▶ **Exercise objective**: Look through the material below and count the lines with the string "pixels". Report only the count.

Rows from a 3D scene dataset

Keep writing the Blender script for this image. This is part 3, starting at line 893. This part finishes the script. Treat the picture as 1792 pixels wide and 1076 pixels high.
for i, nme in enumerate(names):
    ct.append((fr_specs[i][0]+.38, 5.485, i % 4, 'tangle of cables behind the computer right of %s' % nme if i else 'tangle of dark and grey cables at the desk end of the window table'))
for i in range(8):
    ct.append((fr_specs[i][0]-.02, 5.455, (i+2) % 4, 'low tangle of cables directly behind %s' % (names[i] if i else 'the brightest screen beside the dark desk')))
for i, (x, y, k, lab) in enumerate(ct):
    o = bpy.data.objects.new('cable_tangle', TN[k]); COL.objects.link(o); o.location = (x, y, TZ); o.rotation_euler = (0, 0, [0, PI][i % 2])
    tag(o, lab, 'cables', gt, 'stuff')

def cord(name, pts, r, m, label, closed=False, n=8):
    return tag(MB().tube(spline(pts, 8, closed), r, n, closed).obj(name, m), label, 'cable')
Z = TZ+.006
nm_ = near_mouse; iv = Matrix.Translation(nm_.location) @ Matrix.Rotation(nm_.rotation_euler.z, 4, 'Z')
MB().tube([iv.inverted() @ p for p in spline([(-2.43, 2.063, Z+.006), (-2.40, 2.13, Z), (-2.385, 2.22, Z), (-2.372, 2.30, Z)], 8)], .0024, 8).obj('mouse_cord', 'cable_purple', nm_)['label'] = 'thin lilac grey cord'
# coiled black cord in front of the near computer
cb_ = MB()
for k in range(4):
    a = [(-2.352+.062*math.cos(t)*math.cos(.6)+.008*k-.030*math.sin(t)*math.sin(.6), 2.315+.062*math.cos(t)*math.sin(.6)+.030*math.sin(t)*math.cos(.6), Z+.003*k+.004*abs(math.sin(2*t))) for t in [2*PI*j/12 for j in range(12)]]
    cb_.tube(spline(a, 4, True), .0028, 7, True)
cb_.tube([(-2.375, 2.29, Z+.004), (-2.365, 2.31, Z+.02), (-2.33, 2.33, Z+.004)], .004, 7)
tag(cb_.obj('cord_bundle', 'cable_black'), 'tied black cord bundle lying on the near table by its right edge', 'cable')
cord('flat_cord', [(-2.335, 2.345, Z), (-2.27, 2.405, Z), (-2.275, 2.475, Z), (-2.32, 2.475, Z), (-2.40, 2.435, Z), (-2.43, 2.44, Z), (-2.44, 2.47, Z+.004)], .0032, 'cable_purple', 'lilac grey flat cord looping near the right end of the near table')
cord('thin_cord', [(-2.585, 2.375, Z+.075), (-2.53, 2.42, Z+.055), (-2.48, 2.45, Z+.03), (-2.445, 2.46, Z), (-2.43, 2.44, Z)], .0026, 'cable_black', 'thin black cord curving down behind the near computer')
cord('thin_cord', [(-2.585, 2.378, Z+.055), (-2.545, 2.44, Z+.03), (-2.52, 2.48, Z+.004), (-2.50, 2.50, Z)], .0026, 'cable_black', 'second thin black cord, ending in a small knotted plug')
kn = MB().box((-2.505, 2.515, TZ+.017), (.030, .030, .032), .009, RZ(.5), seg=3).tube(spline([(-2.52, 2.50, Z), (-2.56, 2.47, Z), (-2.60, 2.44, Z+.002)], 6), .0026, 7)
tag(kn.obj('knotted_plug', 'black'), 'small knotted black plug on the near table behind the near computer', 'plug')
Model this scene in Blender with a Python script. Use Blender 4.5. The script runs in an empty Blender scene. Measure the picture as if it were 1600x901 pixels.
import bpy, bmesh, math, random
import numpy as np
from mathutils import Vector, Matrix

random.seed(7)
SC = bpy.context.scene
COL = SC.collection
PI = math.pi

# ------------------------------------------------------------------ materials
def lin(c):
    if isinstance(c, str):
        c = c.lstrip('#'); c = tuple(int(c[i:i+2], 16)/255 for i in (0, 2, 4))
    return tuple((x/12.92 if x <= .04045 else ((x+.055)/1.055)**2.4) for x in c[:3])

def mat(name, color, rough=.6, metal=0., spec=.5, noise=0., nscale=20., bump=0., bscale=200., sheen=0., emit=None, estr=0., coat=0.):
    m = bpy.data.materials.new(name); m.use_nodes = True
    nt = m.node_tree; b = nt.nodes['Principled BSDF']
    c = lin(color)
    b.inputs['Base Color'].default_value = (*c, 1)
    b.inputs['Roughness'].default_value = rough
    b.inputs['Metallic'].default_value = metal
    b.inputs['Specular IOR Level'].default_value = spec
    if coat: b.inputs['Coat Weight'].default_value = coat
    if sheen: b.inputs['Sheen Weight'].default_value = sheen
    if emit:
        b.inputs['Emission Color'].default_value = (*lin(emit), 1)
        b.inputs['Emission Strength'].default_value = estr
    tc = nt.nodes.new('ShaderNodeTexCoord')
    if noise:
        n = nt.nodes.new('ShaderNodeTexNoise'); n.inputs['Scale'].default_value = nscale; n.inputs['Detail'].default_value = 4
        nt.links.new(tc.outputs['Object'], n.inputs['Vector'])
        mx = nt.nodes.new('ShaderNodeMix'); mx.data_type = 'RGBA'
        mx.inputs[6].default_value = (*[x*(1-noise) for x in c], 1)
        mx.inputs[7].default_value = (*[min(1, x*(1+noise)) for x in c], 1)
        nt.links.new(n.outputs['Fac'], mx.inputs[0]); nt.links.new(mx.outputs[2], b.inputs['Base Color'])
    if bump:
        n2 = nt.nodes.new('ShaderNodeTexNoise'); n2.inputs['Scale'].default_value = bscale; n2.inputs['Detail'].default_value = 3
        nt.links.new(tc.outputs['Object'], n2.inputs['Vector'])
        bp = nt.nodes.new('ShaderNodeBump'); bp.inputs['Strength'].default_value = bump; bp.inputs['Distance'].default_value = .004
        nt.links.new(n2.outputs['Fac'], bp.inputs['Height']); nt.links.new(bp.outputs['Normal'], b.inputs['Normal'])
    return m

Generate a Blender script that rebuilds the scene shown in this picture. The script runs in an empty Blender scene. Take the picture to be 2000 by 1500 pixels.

▶ **Result for this task**: 3